**REQUIREMENTS**
Restate the lines word for word, from the first line of the records through the line containing "mass('lilac_leaf_seedling_mass', far_items['pale'], 'blurred". Leave out the pictures and anything after that line.

**SUPPLIED RECORDS**

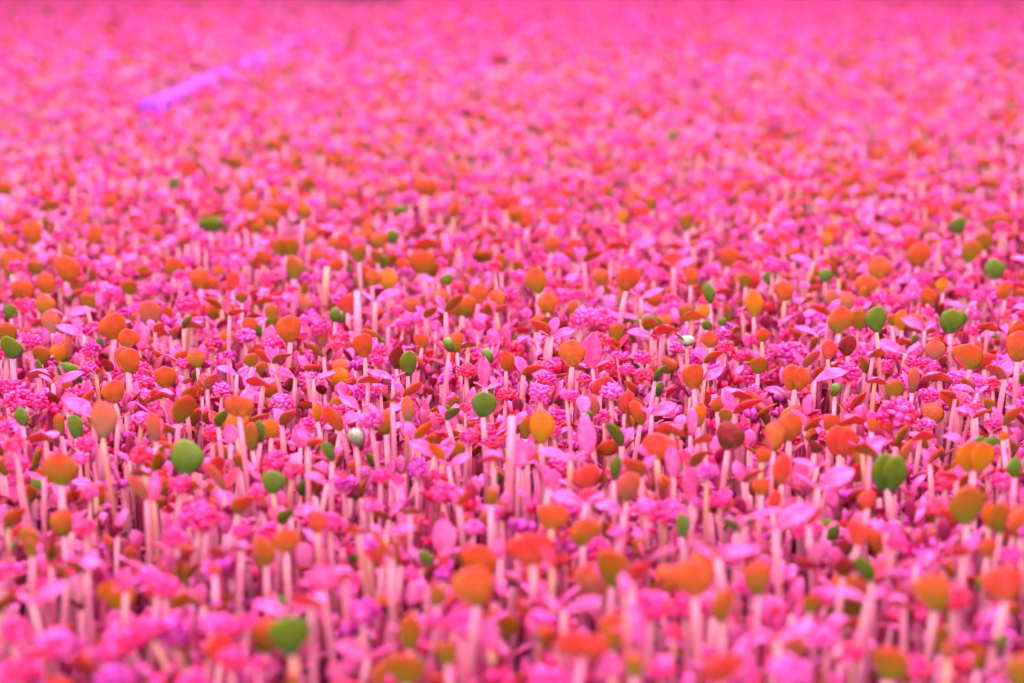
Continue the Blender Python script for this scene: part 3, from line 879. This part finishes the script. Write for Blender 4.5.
mass('round_leaf_seedling_mass', far_items['round'], 'blurred mass of orange round-leaved seedlings filling the bed behind the sharp rows', 'seedlings')
mass('blossom_sprout_mass', far_items['blossom'], 'blurred mass of pink blossom sprouts filling the bed behind the sharp rows', 'sprouts')
mass('lilac_leaf_seedling_mass', far_items['pale'], 'blurred mass of lilac-leaved seedlings filling the bed behind the sharp rows', 'seedlings')


# undergrowth: short dusty-pink shoots between the stems
def under_proto(seed):
    rs = random.Random(seed)
    b = Buf()
    hh = .034
    stem(b, (0, 0, -.003), (rs.uniform(-.004, .004), rs.uniform(-.003, .003), hh), rs.uniform(.0007, .0013), M_UNDER if rs.random() < .6 else M_STEM, 5, 4, .0015, rs)
    c = b.v[-3]
    if rs.random() < .75:
        k = rs.random()
        for a in (rs.uniform(-150, -30), rs.uniform(30, 150)):
            leaf(b, (c[0], c[1], c[2]), a, rs.uniform(30, 80), rs.uniform(.005, .009), rs.uniform(.003, .005),
                 LM[rs.choice('SRMKO')] if k < .5 else M_UNDER, M_TOP if k > .3 else M_UNDER, bend=rs.uniform(-10, 40), nu=5, nt=6)
    if rs.random() < .35:
        blossom(b, (c[0], c[1] - .001, c[2] + .001), (0, -.4, 1), rs.uniform(.0018, .003), BM[rs.choice('ccru')], 4, rs)
    elif rs.random() < .5:
        leaf(b, (c[0], c[1], c[2]), rs.uniform(-130, -50), 75, .005, .0045, LM[rs.choice('KAMOG')], M_TOP, nu=5, nt=6)
    return np.array(b.v, dtype=np.float32), np.array(b.f, dtype=np.int32), np.array(b.m, dtype=np.int32), np.array(b.t, dtype=np.float32)


UP = [under_proto(100 + i) for i in range(36)]
uitems = []
area = .5 * .53 * (1.25 ** 2 - .3 ** 2)
for _ in range(int(area / .000032)):
    Y = math.sqrt(rnd.uniform(.3 ** 2, 1.25 ** 2))
    X = rnd.uniform(-.5, .5) * (Y * .53 + .03)
    uitems.append((rnd.choice(UP), X, Y, rnd.uniform(.7, 1.2), rnd.uniform(.45, 1.2), rnd.uniform(0, 6.28)))
mass('undergrowth', uitems, 'dense dusty pink young shoots crowding the soil between the taller stems', 'undergrowth')


# ------------------------------------------------ the place: soil, divider, bench, wall
def simple_mat(name, c1, c2, scale, rough=.8, bump=.0):
    m, nt, bs, out = base_mat(name)
    nt.links.new(mix_rgb(nt, noise(nt, scale, .35, .65, 5), lin(c1), lin(c2)), bs.inputs['Base Color'])
    bs.inputs['Roughness'].default_value = rough
    if bump:
        b = nt.nodes.new('ShaderNodeBump')
        b.inputs['Distance'].default_value = bump
        nt.links.new(noise(nt, scale * 2, .2, .8, 6), b.inputs['Height'])
        nt.links.new(b.outputs[0], bs.inputs['Normal'])
    return m


def box(name, lo, hi, mat, bev=0.0):
    import bmesh
    bm = bmesh.new()
    bmesh.ops.create_cube(bm, size=1)
    for v in bm.verts:
        v.co = [lo[i] + (v.co[i] + .5) * (hi[i] - lo[i]) for i in range(3)]
    if bev:
        bmesh.ops.bevel(bm, geom=bm.edges[:], offset=bev, segments=3, affect='EDGES')
    me = bpy.data.meshes.new(name)
    bm.to_mesh(me)
    bm.free()
    me.materials.append(mat)
    o = bpy.data.objects.new(name, me)
    C.objects.link(o)
    return o


# uneven soil surface
nx, ny = 80, 160
vs, fs = [], []
for j in range(ny + 1):
    Y = .1 + (7.72 - .1) * (j / ny) ** 1.6
    for i in range(nx + 1):
        X = -2.1 + 4.2 * i / nx
        vs.append((X, Y, nr.uniform(-.003, .001)))
for j in range(ny):
    for i in range(nx):
        a = j * (nx + 1) + i
        fs.append((a, a + 1, a + nx + 2, a + nx + 1))
me = bpy.data.meshes.new('ground_soil')
me.from_pydata(vs, [], fs)
me.materials.append(simple_mat('soil', (.20, .09, .12), (.34, .15, .20), 300, .9, .002))
me.update()
g = bpy.data.objects.new('ground', me)
g['kind'] = 'structure'
C.objects.link(g)

wood = simple_mat('bench_wood', (.20, .14, .10), (.30, .22, .14), 30, .7)
root = bpy.data.objects.new('growing_bench', None)
root.location = (0, 0, 0)
root['label'] = 'dark wooden growing bench that carries the two seedling beds'
root['category'] = 'bench'
C.objects.link(root)
for nm, lo, hi in (('bench_top', (-2.12, .05, -.06), (2.12, 7.74, -.012)), ('end_board', (-2.12, 7.74, -.06), (2.12, 7.77, .03))):
    o = box(nm, lo, hi, wood, .003)
    o.parent = root
for sx in (-2.0, 2.0):
    for sy in (.2, 7.6):
        o = box('leg', (sx - .04, sy - .04, -.8), (sx + .04, sy + .04, -.06), wood, .004)
        o.parent = root

vm, nt, bs, out = base_mat('violet_plastic')
bs.inputs['Base Color'].default_value = (*lin((.52, .05, .80)), 1)
bs.inputs['Roughness'].default_value = .4
dx0, dy0 = DIV_A
d = box('bed_divider', (-.012, 0, -.010), (.012, DIV_L, .049), vm, .003)
d.location = (dx0, dy0, 0)
d.rotation_euler = (0, 0, -math.atan2(DIV_B[0] - DIV_A[0], DIV_B[1] - DIV_A[1]))
d['label'] = 'violet plastic strip dividing the two seedling beds'
d['category'] = 'divider'

fl = box('floor', (-6, -1, -.84), (6, 12, -.80), simple_mat('floor_concrete', (.30, .26, .24), (.38, .33, .30), 6, .8))
fl['kind'] = 'structure'
wl = box('wall_back', (-6, 11, -.8), (6, 11.1, 3.0), simple_mat('wall_green_grey', (.34, .33, .24), (.45, .42, .32), 3, .8))
wl['kind'] = 'structure'

# ------------------------------------------------ light
w = bpy.data.worlds.new('world')
sc.world = w
w.use_nodes = True
bg = w.node_tree.nodes['Background']
bg.inputs[0].default_value = (1.0, .90, .90, 1)
bg.inputs[1].default_value = .85


def area_light(name, loc, rot_, sx, sy, power, col):
    l = bpy.data.lights.new(name, 'AREA')
    l.shape = 'RECTANGLE'
    l.size, l.size_y = sx, sy
    l.energy = power
    l.color = col
    o = bpy.data.objects.new(name, l)
    o.location = loc
    o.rotation_euler = rot_
    C.objects.link(o)


# rows of pink grow lamps hung above the bench, and an added fill light behind the camera
area_light('grow_lamp', (-.5, 1.2, 1.3), (0, 0, 0), .25, 2.4, 44, (1, .58, .92))
area_light('grow_lamp', (.5, 1.2, 1.3), (0, 0, 0), .25, 2.4, 44, (1, .58, .92))
area_light('grow_lamp', (-.6, 4.4, 1.3), (0, 0, 0), .25, 3.4, 42, (1, .34, 1))
area_light('grow_lamp', (.6, 4.4, 1.3), (0, 0, 0), .25, 3.4, 42, (1, .34, 1))
area_light('front_fill', (-.6, -1.2, 1.0), (math.radians(62), 0, math.radians(-18)), 1.6, 1.0, 34, (1, .90, .88))

vs_ = sc.view_settings
sc.display_settings.display_device = 'sRGB'
vs_.view_transform = 'Standard'
vs_.look = 'None'
vs_.gamma = 1
vs_.use_curve_mapping = False
vs_.exposure = 0.0
sc.cycles.max_bounces = 8
sc.cycles.diffuse_bounces = 3
sc.cycles.transmission_bounces = 6
sc.cycles.use_denoising = True
print([p['label'] for p in single if len(p['label'].split()) > 16])
print('plants', len(plants), 'single', len(single), {k: len(v) for k, v in far_items.items()}, len(set(p['label'] for p in single)), max(len(p['label'].split()) for p in single))
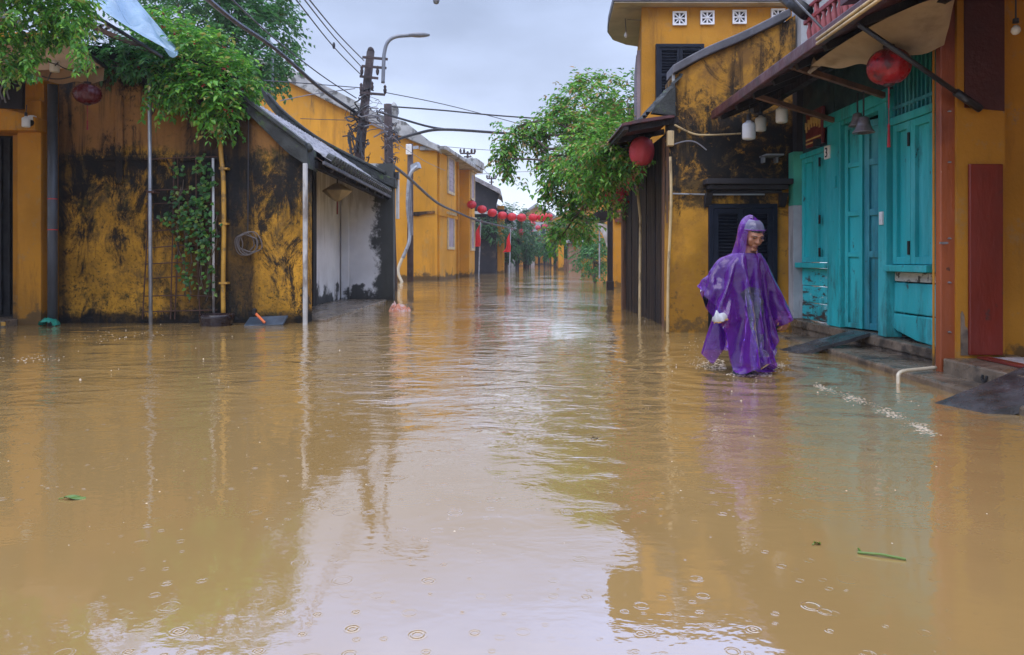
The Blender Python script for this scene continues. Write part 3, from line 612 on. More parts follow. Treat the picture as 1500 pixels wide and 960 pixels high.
# porch
MB().box(-3.74, -2.6, FY, FY + .25, -.4, 3.0).build('porch_end_wall', 'white_wall', t)
MB().box(-4.0, -3.745, 13.85, FY - .004, -.4, 3.0).build('porch_back_wall', 'white_wall', t)
MB().box(-3.9, -3.8, GY + .29, 13.8, -.4, 3.0).build('porch_door', 'dark', t)
MB().box(-3.78, -3.66, 13.6, 13.85, -.4, 2.7).build('door_post', 'darkwood', t)
MB().box(-3.72, -3.55, FY - .12, FY - .004, -.4, 2.6).build('pilaster', 'white_wall', t, bevel=.01)
MB().box(-3.72, -2.72, GY + .3, FY - .13, -.4, .03).build('porch_floor', 'step', t, bevel=.01)
px = WX(449, 10.25); MB().box(px - .028, px + .028, 10.16, 10.22, -.4, 2.22).build('porch_post', 'post_white', t, bevel=.006)
# rest of the house body behind
MB().box(-7.0, -4.06, GY + .29, FY, -.4, 3.2).build('house_body', 'black_house', t)
# things fixed to the mossy wall
t = thing('trellis', 'rusty wire trellis fixed on the mossy wall below the junction box', 'trellis', W(270, 470, 10.33))
m = MB()
for y in (232, 277, 297, 322, 338, 362, 385, 407, 432, 455): m.tube([W(212, y + 2, 10.3), W(265, y + random.uniform(-3, 3), 10.3), W(318, y + random.uniform(-3, 3), 10.3)], .008, 5)
m.build('cross_wires', 'rust', t)
m = MB()
for x in (216, 253, 262, 288): m.tube([W(x + random.uniform(-3, 3), 228, 10.32), W(x, 340, 10.31), W(x + random.uniform(-8, 8), 468, 10.32)], .009, 5)
m.build('upright_wires', 'rust', t)
t = thing('climbing_vine', 'green creeper climbing up the rusty wire trellis on the mossy wall', 'vine', W(285, 460, 10.3))
m = MB(); st = MB()
for k in range(9):
    x = random.uniform(262, 312); y = random.uniform(400, 460); path = []
    yt = random.uniform(225, 330)
    while y > yt:
        path.append(W(x, y, 10.27 + random.uniform(-.02, .02))); y -= 14; x += random.uniform(-7, 6.5); x = min(318, max(236, x))
        for q in range(random.choice((0, 1, 2, 3, 4))):
            p = W(x + random.uniform(-9, 9), y + random.uniform(-7, 7), 10.25); leaf(m, p, Vector((random.uniform(-1, 1), -.5, random.uniform(-1, .3))), Vector((0, -1, .4)), random.uniform(.05, .085), .055)
    if len(path) > 2: st.tube(smooth_path(path, 3), .006, 4)
for x, y, n, sp in ((297, 245, 30, 14), (300, 270, 32, 14), (292, 300, 28, 16), (282, 320, 34, 20), (268, 325, 20, 14), (245, 320, 14, 10), (297, 350, 22, 12), (262, 250, 14, 10), (298, 375, 16, 10), (256, 285, 10, 10)):
    for q in range(n): leaf(m, W(random.gauss(x, sp * .6), random.gauss(y, sp * .6), 10.24 + random.uniform(-.03, .03)), Vector((random.uniform(-1, 1), -.4, random.uniform(-1, .3))), Vector((0, -1, .4)), random.uniform(.05, .09), .06)
m.build('foliage', 'leaf_wall', t); st.build('stem', 'bark', t)
t = thing('support_pole', 'slim galvanised pole standing against the mossy wall behind the creeper', 'pole', (WX(221, 10.2), 10.2, 0))
MB().tube([(WX(221, 10.2), 10.2, -.4), (WX(219, 10.2), 10.2, 3.4)], .026, 10).build('tube', 'galv', t, smooth=True)
MB().box(WX(216, 10.2), WX(227, 10.2), 10.17, 10.35, WZ(280, 10.2), WZ(283, 10.2)).build('bracket', 'rust', t)
o = MB().tube([W(313, 470, 10.3), W(312, 232, 10.3)], .018, 8).build('conduit', 'post_white', None, W(313, 470, 10.3), smooth=True)
_finish(o, 'pale thin straight conduit rising beside the ochre pipe', 'pipe')
t = thing('junction_box', 'beige junction box with ochre pipe running down the mossy wall', 'junction box', W(316, 195, 10.32))
MB().box(WX(307, 10.3), WX(326, 10.3), 10.24, 10.395, WZ(195, 10.3), WZ(174, 10.3)).build('box', 'cream', t, bevel=.012)
MB().tube(smooth_path([W(322, 195, 10.32), W(324, 230, 10.33), W(327, 260, 10.32), W(328, 330, 10.33), W(327, 400, 10.33), W(327, 462, 10.33)], 4), .032, 10).build('pipe', 'pipe_yellow', t, smooth=True)
for y in (247, 328, 415): MB().box(WX(321, 10.3), WX(333, 10.3), 10.29, 10.396, WZ(y + 1.5, 10.3), WZ(y - 1.5, 10.3)).build('clamp', 'pipe_yellow', t)
m = MB(); c_ = W(363, 357, 10.33)
for k in range(5):
    rr = .12 + .05 * random.random(); ph = random.uniform(0, 6)
    m.tube([c_ + Vector((math.cos(a + ph) * rr * (1.02 + .07 * math.sin(2 * a + 2 * k)) + .018 * k - .035, -.012 * k, math.sin(a + ph) * rr * .95 + .02 * math.sin(3 * a + k))) for a in [2 * math.pi * i / 26 for i in range(27)]], .008, 5)
m.tube(smooth_path([c_ + Vector((-.10, -.03, .12)), c_ + Vector((-.06, -.03, 0)), c_ + Vector((-.07, -.03, -.1)), c_ + Vector((.01, -.03, -.15))], 5), .007, 5)
t = m.build('cable_coil', 'coil', None, c_); _finish(t, 'coil of grey cable hung on the mossy wall by a wire', 'cable coil')
MB().tube([W(363, 343, 10.34), W(364, 160, 10.34)], .007, 5).build('hanging_wire', 'cable', t)
t = thing('half_sunk_basin', 'dark glazed basin standing half under water below the trellis', 'basin', W(315, 476, 10.1))
MB().lathe([(.17, -.2), (.20, 0), (.225, .1), (.235, .15), (.215, .155), (.2, .1), (.05, .06)], (WX(315, 10.0), 10.05, 0), 22).build('bowl', 'pot', t, smooth=True)
o = MB().obox(W(390, 471, 10.15), (.26, .02, .01), (0, .12, .05), (0, .006, -.014)).build('floating_board', 'blue_slab', None, W(390, 474, 10.2), bevel=.008); _finish(o, 'blue grey board floating against the foot of the mossy wall', 'board')
m = MB().tube([W(374, 459, 10.05), W(388, 473, 10.0)], .018, 8); o = m.build('orange_handle', 'orange', None, W(388, 473, 10.0)); _finish(o, 'orange plastic stick leaning on the floating blue board', 'stick')
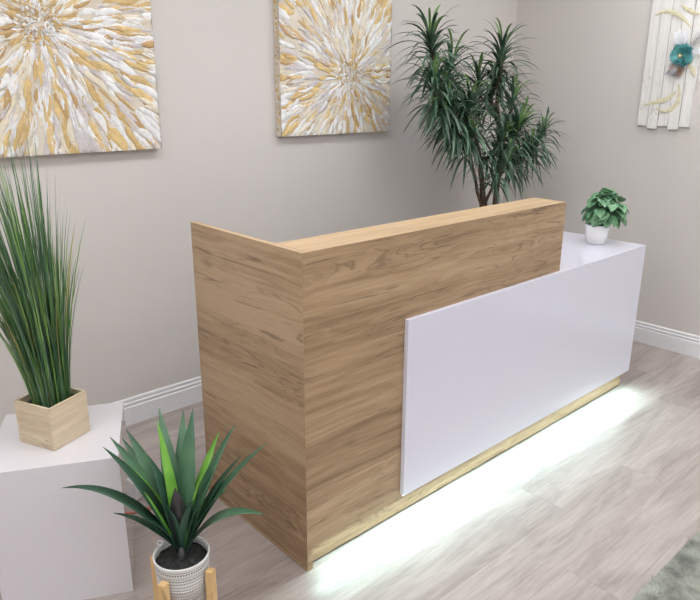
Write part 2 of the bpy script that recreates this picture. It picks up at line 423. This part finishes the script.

**EXERCISE SOLUTION**
Continue the Blender Python script for this scene: part 3, from line 879. This part finishes the script. Write for Blender 4.5.
mass('round_leaf_seedling_mass', far_items['round'], 'blurred mass of orange round-leaved seedlings filling the bed behind the sharp rows', 'seedlings')
mass('blossom_sprout_mass', far_items['blossom'], 'blurred mass of pink blossom sprouts filling the bed behind the sharp rows', 'sprouts')
mass('lilac_leaf_seedling_mass', far_items['pale'], 'blurred mass of lilac-leaved seedlings filling the bed behind the sharp rows', 'seedlings')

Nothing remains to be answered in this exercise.